Reds broadcast his first test at Bourda in 1971. When I asked him to name the two most memorable cricket matches he had broadcast, Reds paused for several seconds before responding: “There are so many, it’s difficult to choose just two.” Finally he settled on the quarter-final match between West Indies and Pakistan in the first ever cricket world cup, a sixty-over affair played at Edgbaston, England in 1975, and the January 1993 test between the West Indies and Australia at Adelaide. “West Indies won by just one run,” Reds smiled. “In that one-day quarter final,” he recalled, “Pakistan scored 276. With a strong betting line-up West Indies were struggling at 203 for nine. Few, if any, had given the West Indies any chance of winning that match. But in walked Andy Roberts to partner Derek Murray in the middle. The two began taking quick singles and twos whenever there was the opportunity. Slowly but surely they inched towards 276, which they eventually achieved and won for the West Indies the first ever one-day Cricket World Cup.” During that tense last wicket partnership, Reds recalled, no one left West Indies players’ dressing room. That day many players wept openly as victory was snatched from the jaws of defeat. At Adelaide in 1993, the last Australian pair of Craig Mc. Dermott and Tim May needed two runs to win, after they had added 40 runs for the last wicket. Walsh bowled a delivery outside the leg stump, which Mc. Dermott played for what seemed a certain boundary. Desmond Haynes dived full length at forward short leg and brilliantly stopped any runs. The last ball of the over was a bouncer which Mc. Dermott gloved into the hands of wicketkeeper Junior Murray. West Indies won that match by two runs. That victory tied the series at one game each.
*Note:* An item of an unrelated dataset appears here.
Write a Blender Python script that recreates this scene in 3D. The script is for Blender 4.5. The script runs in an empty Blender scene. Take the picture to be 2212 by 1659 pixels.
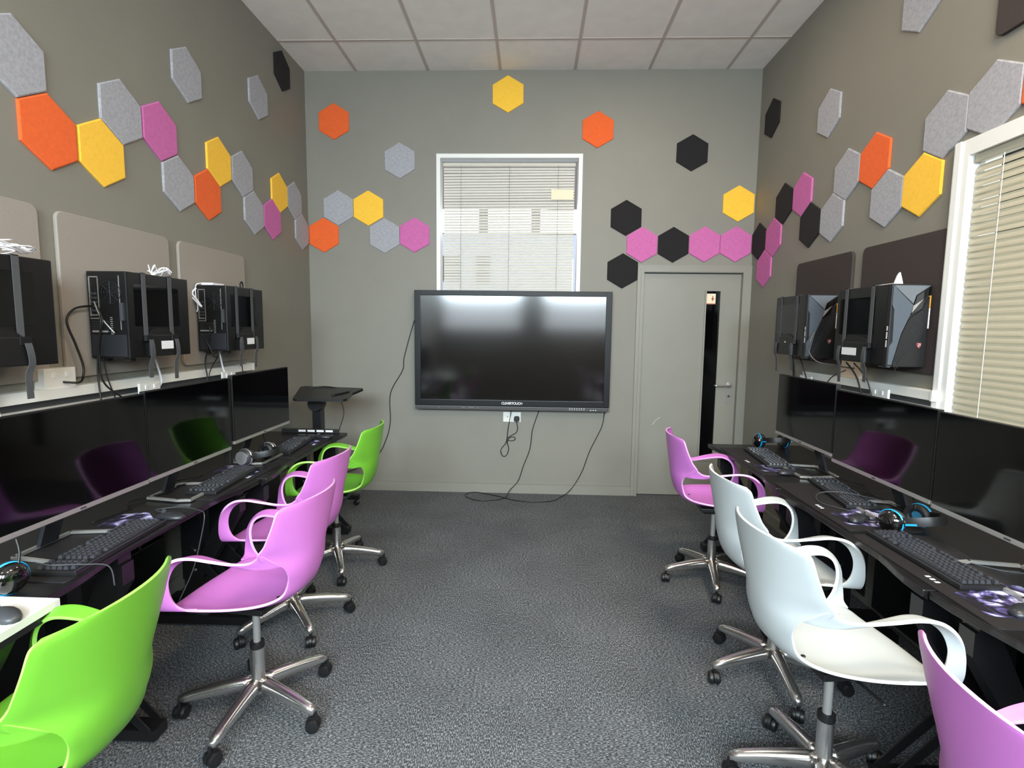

West Indies then went to Perth where they demolished the Australians within three days of the five-day test. Ambrose took seven for seventy-six. Reds’ remembers with fondness his colleague and friend Tony Cozier (he passed away earlier this year). On his first tour of duty, Reds was sent with Cozier by the CBU to broadcast the 1975 series between England and the West Indies. They were joined by Jeffrey Charles of Dominica, who then worked for the BBC in London. The English commentators were Christopher Martin-Jenkins and John Arlott. Reds and Cozier went on to broadcast cricket for the next forty years together travelling the then known cricketing world. Asked to identify the person who had contributed most to his career, Reds replied: “I think there was some guiding hands which led me to the life and profession I eventually had. There was also very hard work and effort on my part. At no time did I allow myself to think I was not good enough to achieve my dream of becoming a cricket commentator.” It may very well be that that same guiding spirit led him to make his home in Saint Lucia, where he headed the OECS sports desk from 1984 to1996.

By popular account Reds has been a great asset to local sports in general, cricket in particular. Fans as well as regular Saint Lucians will doubtless welcome this opportunity to wish him continued good health and good luck. This week’s match—December 9-12 in Guyana—between that country and Barbados, will mark Joseph ‘Reds’ Perreira’s last performance from the broadcasters’ box!